Rafael García, the former director of information in Colombia’s Central Intelligence agency, declared before the country’s Supreme Court that the former rightist death squads are infiltrated into government ministries and other state agencies. The ex-official—who was the first to publicly expose the links between the congressmen and the paramilitaries—insisted that, in addition to the congress, these other institutions should also be investigated. García, who is jailed on charges of suppressing the criminal records of drug traffickers and paramilitaries, charged that these groups were operating inside Colombia’s ministries of Interior, Communications, Environment, Agriculture, Foreign Affairs and Transport, the Army and even the attorney general’s office, the agency that is responsible for investigating these criminal links.

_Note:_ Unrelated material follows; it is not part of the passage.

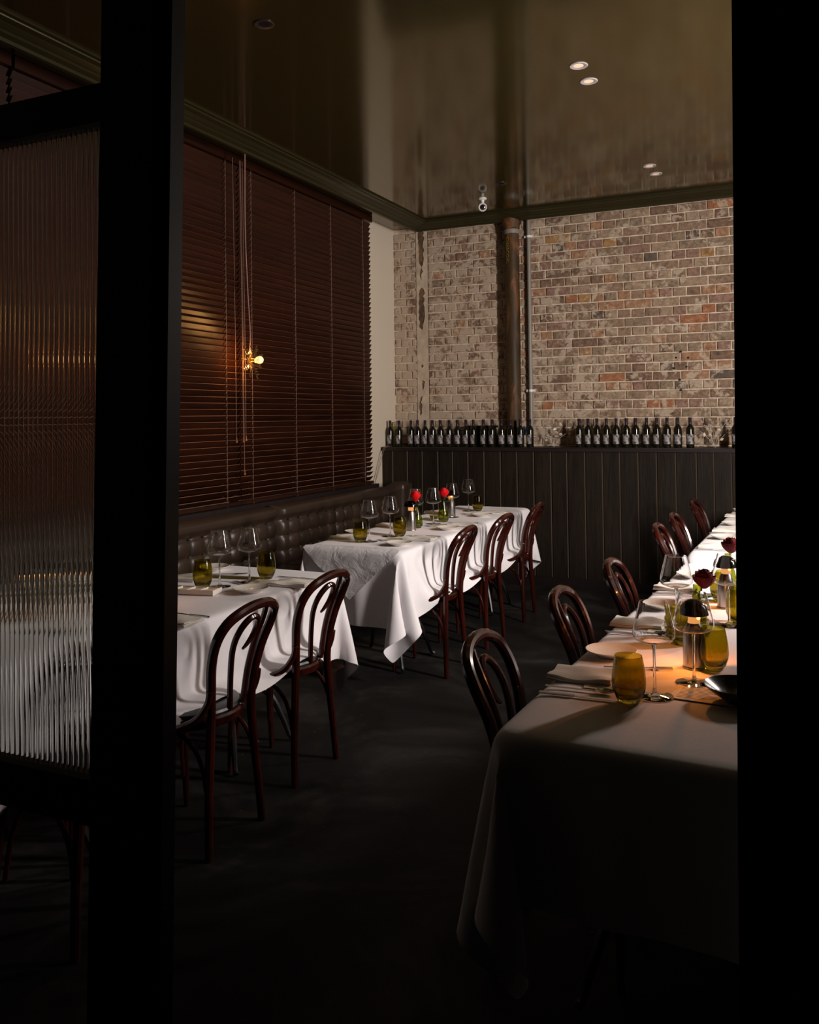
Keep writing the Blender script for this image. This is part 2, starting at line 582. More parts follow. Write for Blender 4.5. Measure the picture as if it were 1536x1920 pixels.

As the latest charges against the Colombian president make clear, the ties between Uribe and the paramilitary groups and drug traffickers go back many years. As the US magazine Newsweek revealed in an August 2004 report, the US Central Intelligence Agency uncovered ties between Álvaro Uribe and Pablo Escobar, chief of the Medellín drug cartel, who was killed by security forces in 1993.
The protection given by Álvaro Uribe and other members of his government to the paramilitaries and drug traffickers has gone hand-in-hand with their reliance on these groups to carry out savage repression against the Colombian working class.
Under the Uribe government, nearly 400 trade unionists have been assassinated and 1,300 more have been the subjects of death threats. Less than three percent of these murders have been prosecuted. Uribe, for his part, has exhibited absolute indifference to this right-wing violence, concentrating his efforts on vilifying individuals and judges seeking to get to the bottom of the assassinations.
The ever widening exposure of the criminality of the Uribe regime takes place in the context of President George W. Bush’s public campaign to shame the Democratic-led Congress into approving a free trade agreement with Colombia.
In his weekly radio address last Saturday, Bush praised Uribe as “a steadfast ally of the United States,” who has “transformed his country from a near-failed state to a stable democracy” and “partnered with America in the fight against drugs and terror.”
In reality, the prosecution and jailing of one Uribe ally after another, together with the investigation of the Colombian president himself, exposes the US-backed regime in Bogota as a criminal enterprise guilty of rampant state terror. These are precisely the qualities that make it an ideal partner in Washington’s “global war on terrorism.”